L’homme, né en 1881 à Vincennes de père lui-même médecin, ne passait pas inaperçu du haut de son mètre quatre-vingt-douze, sa moustache altière et ses yeux bleus perçants. Devenu dès son plus jeune âge spécialiste de la peinture, il a écrit de nombreux livres dont « au Luxembourg et chez Rodin » et surtout « au Louvre avec Delacroix » couronné par l’Académie Française en 1931.

Vallon et Viau se connaissaient et par leur passion pour la peinture et par leur fréquentation mondaine du tout Paris.
C’est ainsi que le 15 octobre 1932 Fernand Vallon écrivit un long article sur la collection de son ami George Viau dans un nouveau numéro d’Art et Médecine.

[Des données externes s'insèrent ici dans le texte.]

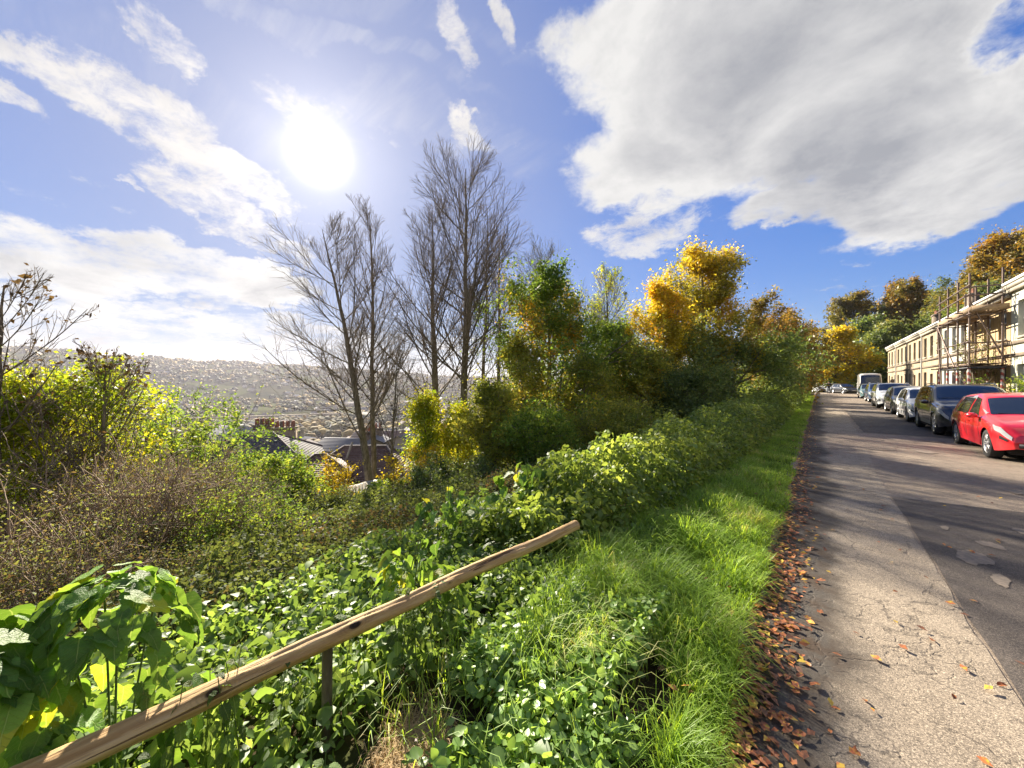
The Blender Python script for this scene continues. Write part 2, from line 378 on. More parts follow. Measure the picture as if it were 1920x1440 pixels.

… Or je viens de revivre l’émotion du musicien et ce fut rue d’Artois, dans l’ancien atelier de Jules Lemaître. Là, j’ai retrouvé cette allégresse qui rend au croyant Dieu si léger. Là, pour aller de tableau en tableau, j’ai connu la joie grandissante du musicien russe (il fait référence à Mousorgsky et ses Tableaux d’une exposition). Le Docteur Viau, maître de céans, me suivait attentif « au moins vous aimez la peinture vous ! » dit-il enfin. Il y eu un silence. Notre communion rendait l’ambiance plus propice. La muse se donnait mieux. « voilà qui me change de la plupart de mes hôtes, reprit-il. Ils ont des yeux et ne voient pas. Vous qui voyez, que direz-vous de ces deux chevaux échappés des écuries d’Eugène Delacroix ? »…
Et Fernand Vallon d’énumérer et de commenter des toiles de maîtres aussi belles les unes que les autres et surtout choisies avec l’instinct du connaisseur.